Australia’s Victorian Conference, where Gungadoo most recently worked, said many lives were influenced through his “preaching, teaching, pastoring, administering, mentoring, and leadership.”

“He was a wise counselor with a love for learning and a deep commitment to the study of the Word,” the conference said in a statement. “He was passionate about digging into the Scriptures and sharing his discoveries with others through preaching and teaching.”

Gungadoo, born Jan. 5, 1945, on the Indian Ocean island nation of Mauritius, served the Adventist Church for 47 years as a pastor, evangelist and administrator. He worked for many years in Africa before being called to serve as mission president in France’s Pacific territory of New Caledonia, union president in Fiji, and as a church pastor in theVictorian Conference from 2001 until his retirement in late 2014.

Adventist Church president Ted N.C. Wilson paid tribute to Gungadoo as “an extremely capable department director and dedicated administrator” and recalled that they once served together at the former Africa-Indian Ocean Division’s headquarters in Abidjan, Ivory Coast.

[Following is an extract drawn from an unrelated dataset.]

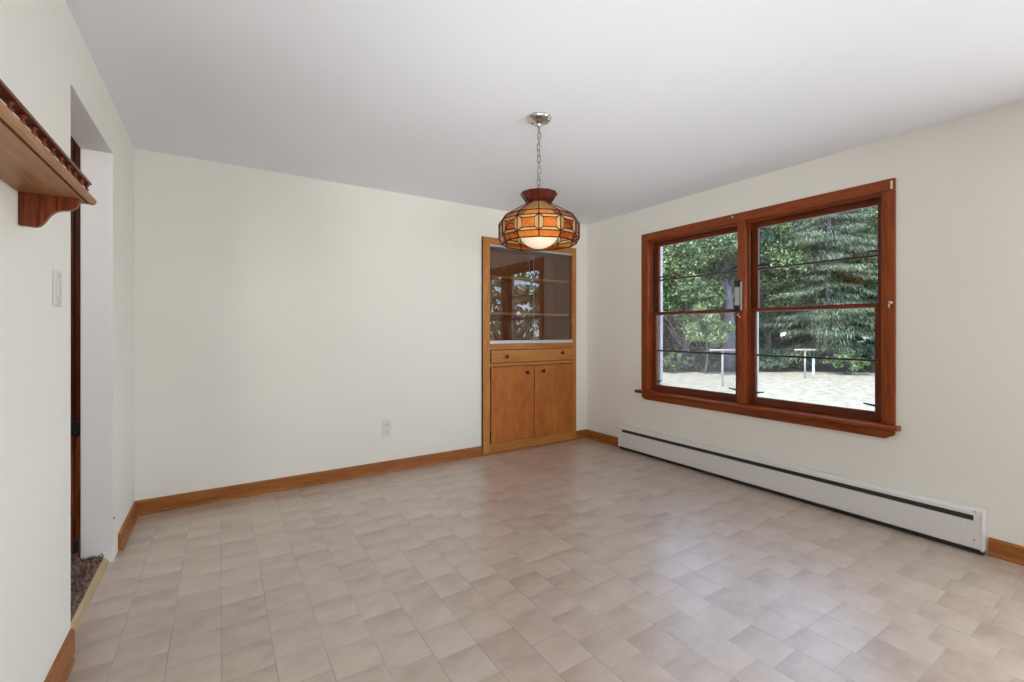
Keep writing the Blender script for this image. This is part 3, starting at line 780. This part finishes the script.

“Although he died a long way from Australia, it is a fitting symbol of his love for mission outreach in the name of Jesus,” Wilson said on his Facebook page.

Gungadoo is survived by his wife, Maryse, and son, Daryl, a media and technology specialist who works with Adventist World Radio in Britain. His wife’s first cousin is Gilbert Cangy, director of the youth ministries department for the Adventist world church.

Plans are currently being made for the transfer of the body and a burial in Melbourne, Australia.

“Our thoughts and prayers go out to his family at this time,” the Victorian Conference said. “We look forward to being reunited with him when Christ comes again.”